# Work to be completed
Omit all images, then repeat exactly the lines below from the one containing "Write the bpy" through the one containing "cam.matrix_world = Matrix.Translation((0, 0, EYE))", both ends included.

# Material for this task
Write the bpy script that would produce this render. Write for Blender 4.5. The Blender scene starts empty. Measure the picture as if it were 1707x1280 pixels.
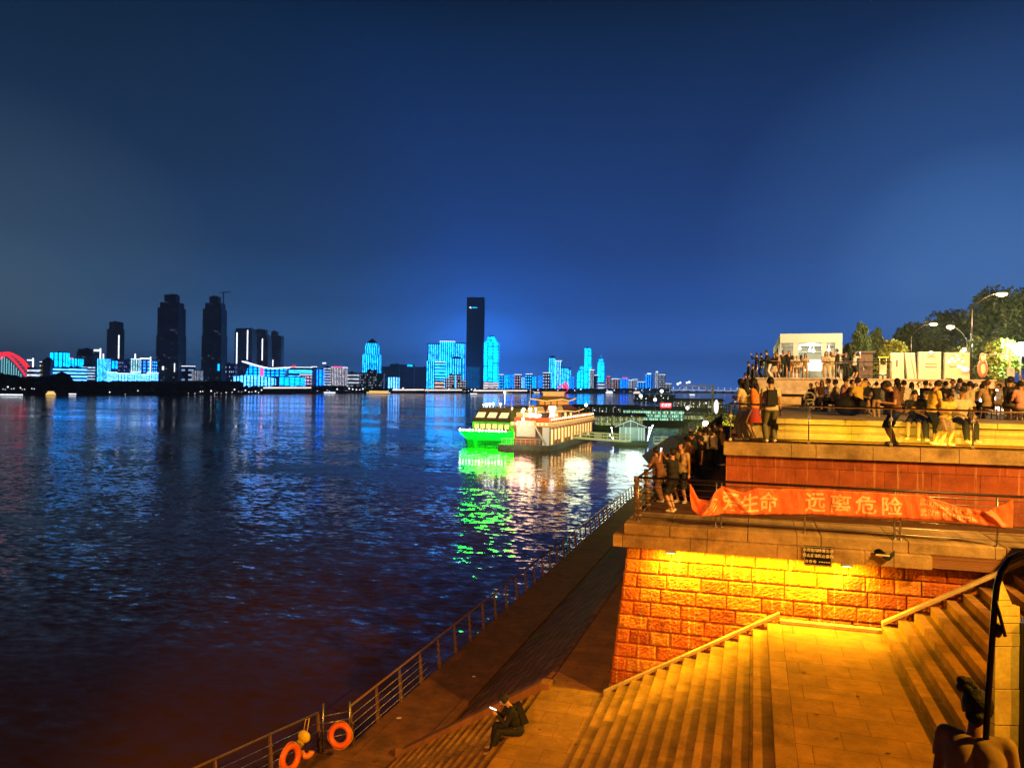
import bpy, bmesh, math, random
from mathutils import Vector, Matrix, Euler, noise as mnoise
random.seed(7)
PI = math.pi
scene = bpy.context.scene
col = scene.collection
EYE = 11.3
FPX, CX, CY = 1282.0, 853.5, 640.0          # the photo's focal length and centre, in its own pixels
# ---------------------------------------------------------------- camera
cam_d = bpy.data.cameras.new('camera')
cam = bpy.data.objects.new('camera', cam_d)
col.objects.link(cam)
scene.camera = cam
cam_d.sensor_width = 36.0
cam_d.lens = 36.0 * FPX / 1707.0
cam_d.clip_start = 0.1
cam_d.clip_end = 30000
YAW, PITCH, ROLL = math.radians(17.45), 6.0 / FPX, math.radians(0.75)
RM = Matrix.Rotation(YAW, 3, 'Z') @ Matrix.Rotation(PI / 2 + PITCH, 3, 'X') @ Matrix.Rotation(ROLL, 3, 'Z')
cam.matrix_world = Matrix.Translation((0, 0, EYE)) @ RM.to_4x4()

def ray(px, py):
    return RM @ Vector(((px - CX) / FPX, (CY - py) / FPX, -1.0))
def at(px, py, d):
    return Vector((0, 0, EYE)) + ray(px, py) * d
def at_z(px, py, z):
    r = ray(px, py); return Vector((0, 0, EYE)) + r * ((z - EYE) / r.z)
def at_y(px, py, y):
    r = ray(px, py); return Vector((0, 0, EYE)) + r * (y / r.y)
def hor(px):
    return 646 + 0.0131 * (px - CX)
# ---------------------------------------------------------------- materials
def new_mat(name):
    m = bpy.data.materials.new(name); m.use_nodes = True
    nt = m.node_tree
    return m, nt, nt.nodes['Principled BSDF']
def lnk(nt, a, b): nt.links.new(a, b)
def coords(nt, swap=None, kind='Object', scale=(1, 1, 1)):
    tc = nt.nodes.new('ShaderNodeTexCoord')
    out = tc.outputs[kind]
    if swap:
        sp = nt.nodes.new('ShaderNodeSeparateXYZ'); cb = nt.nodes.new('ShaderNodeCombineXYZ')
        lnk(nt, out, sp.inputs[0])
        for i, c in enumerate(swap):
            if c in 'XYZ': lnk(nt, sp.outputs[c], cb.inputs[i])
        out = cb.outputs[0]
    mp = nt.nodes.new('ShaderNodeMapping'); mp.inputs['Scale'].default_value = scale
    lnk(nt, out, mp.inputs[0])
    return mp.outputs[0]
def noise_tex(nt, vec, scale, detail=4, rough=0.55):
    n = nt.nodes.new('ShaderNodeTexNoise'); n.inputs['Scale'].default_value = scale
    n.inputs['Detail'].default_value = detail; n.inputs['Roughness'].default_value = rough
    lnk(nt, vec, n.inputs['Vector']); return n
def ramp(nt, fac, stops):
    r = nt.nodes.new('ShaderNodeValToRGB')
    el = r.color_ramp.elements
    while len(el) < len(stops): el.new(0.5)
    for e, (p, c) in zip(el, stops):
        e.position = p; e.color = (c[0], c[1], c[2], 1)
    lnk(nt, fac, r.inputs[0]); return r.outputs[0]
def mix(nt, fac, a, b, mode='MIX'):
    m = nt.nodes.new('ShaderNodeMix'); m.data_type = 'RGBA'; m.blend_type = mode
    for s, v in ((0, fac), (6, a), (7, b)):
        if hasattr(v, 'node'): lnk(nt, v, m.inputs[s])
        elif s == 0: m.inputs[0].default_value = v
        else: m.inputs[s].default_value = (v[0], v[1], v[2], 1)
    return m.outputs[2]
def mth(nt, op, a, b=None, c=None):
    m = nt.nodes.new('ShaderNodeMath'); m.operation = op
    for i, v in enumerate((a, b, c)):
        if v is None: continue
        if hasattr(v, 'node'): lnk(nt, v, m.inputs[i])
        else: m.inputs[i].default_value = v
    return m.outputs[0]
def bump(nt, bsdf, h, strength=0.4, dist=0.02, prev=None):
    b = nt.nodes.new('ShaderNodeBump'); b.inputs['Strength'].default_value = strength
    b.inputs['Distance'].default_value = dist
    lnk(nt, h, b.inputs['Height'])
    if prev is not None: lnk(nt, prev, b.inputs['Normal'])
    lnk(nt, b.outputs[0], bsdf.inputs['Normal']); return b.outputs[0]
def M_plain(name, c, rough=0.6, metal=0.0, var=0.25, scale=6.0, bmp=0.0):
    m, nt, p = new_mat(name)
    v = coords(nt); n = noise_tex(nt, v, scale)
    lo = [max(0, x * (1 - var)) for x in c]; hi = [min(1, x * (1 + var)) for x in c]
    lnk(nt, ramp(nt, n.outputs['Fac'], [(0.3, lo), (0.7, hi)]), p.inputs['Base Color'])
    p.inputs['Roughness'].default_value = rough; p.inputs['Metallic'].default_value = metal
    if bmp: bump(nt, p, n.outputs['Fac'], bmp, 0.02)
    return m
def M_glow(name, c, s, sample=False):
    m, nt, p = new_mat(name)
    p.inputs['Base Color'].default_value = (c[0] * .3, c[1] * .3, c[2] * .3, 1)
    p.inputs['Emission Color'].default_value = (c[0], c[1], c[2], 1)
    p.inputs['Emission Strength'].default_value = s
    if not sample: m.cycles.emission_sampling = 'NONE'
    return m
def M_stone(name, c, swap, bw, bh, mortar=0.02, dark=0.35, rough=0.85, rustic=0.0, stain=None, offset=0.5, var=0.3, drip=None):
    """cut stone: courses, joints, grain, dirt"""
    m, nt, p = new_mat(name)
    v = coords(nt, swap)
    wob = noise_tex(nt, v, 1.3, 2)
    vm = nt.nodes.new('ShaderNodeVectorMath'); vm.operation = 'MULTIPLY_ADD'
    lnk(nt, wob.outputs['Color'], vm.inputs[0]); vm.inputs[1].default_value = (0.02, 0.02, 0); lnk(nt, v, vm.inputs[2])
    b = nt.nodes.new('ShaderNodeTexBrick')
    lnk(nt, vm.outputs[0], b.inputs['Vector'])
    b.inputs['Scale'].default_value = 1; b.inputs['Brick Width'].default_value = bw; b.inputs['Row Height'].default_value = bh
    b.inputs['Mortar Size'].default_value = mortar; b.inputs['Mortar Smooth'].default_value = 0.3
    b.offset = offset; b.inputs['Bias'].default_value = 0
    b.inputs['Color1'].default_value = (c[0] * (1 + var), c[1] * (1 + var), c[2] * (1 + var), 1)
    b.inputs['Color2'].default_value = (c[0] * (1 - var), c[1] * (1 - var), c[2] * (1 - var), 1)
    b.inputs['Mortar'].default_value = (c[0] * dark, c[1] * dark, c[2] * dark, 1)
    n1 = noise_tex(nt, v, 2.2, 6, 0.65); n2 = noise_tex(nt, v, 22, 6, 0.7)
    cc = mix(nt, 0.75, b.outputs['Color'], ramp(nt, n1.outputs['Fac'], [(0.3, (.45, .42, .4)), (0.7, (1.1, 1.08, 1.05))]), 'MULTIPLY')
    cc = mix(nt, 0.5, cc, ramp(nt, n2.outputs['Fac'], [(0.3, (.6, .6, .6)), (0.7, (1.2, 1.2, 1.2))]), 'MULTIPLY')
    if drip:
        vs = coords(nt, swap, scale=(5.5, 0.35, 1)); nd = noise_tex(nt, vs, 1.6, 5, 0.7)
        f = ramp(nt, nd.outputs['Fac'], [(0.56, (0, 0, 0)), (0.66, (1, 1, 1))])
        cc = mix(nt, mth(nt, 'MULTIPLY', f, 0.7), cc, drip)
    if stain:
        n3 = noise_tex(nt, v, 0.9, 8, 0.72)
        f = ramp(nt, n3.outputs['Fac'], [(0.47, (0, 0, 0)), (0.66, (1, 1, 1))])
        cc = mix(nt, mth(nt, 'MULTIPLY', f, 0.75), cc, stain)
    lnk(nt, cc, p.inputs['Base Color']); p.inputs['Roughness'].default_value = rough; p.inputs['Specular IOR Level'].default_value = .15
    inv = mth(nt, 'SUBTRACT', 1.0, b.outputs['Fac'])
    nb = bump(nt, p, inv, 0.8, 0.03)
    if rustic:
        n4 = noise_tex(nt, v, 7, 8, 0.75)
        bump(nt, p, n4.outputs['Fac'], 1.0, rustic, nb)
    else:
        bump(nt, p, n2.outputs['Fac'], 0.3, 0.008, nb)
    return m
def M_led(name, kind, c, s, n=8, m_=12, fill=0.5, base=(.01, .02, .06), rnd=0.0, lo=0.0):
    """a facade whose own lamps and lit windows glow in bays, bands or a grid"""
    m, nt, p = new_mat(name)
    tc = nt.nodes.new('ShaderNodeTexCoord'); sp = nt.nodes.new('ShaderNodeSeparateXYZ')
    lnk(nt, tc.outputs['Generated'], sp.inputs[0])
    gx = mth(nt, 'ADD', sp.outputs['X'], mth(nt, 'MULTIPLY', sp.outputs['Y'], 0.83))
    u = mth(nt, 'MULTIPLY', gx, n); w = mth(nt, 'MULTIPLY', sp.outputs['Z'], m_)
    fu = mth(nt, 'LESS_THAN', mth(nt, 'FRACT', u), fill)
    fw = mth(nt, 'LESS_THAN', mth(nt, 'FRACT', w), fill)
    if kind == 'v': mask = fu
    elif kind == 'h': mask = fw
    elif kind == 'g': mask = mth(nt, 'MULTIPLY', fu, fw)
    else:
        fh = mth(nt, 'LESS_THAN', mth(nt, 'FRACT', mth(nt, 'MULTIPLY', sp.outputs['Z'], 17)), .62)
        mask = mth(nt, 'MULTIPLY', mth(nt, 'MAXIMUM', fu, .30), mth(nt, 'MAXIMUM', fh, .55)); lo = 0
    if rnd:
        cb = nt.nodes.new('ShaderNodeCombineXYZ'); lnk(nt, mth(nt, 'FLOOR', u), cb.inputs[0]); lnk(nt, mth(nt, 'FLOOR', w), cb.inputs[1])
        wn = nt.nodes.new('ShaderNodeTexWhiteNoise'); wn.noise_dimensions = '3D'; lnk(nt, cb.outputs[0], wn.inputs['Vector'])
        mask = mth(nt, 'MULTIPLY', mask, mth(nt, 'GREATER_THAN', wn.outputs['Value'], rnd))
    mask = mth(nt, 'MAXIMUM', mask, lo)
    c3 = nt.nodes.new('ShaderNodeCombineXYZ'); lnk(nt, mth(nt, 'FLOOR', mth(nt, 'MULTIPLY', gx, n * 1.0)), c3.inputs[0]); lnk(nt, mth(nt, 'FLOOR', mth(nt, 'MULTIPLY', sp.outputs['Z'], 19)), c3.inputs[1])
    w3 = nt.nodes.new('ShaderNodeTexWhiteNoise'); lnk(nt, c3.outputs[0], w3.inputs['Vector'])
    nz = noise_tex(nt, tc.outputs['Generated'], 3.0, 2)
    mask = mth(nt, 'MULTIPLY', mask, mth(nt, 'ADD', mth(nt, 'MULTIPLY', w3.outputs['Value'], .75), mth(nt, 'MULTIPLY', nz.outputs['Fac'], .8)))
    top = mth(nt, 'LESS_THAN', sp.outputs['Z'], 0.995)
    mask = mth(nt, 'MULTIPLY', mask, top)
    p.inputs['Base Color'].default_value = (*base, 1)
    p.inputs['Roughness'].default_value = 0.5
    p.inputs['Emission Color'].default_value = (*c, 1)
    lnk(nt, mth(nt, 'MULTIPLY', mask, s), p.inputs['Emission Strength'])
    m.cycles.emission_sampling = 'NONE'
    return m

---

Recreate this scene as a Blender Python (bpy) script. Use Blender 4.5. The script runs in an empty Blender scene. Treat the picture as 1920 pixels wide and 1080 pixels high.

# Answer to this problem
Write the bpy script that would produce this render. Write for Blender 4.5. The Blender scene starts empty. Measure the picture as if it were 1707x1280 pixels.
import bpy, bmesh, math, random
from mathutils import Vector, Matrix, Euler, noise as mnoise
random.seed(7)
PI = math.pi
scene = bpy.context.scene
col = scene.collection
EYE = 11.3
FPX, CX, CY = 1282.0, 853.5, 640.0          # the photo's focal length and centre, in its own pixels
# ---------------------------------------------------------------- camera
cam_d = bpy.data.cameras.new('camera')
cam = bpy.data.objects.new('camera', cam_d)
col.objects.link(cam)
scene.camera = cam
cam_d.sensor_width = 36.0
cam_d.lens = 36.0 * FPX / 1707.0
cam_d.clip_start = 0.1
cam_d.clip_end = 30000
YAW, PITCH, ROLL = math.radians(17.45), 6.0 / FPX, math.radians(0.75)
RM = Matrix.Rotation(YAW, 3, 'Z') @ Matrix.Rotation(PI / 2 + PITCH, 3, 'X') @ Matrix.Rotation(ROLL, 3, 'Z')
cam.matrix_world = Matrix.Translation((0, 0, EYE)) @ RM.to_4x4()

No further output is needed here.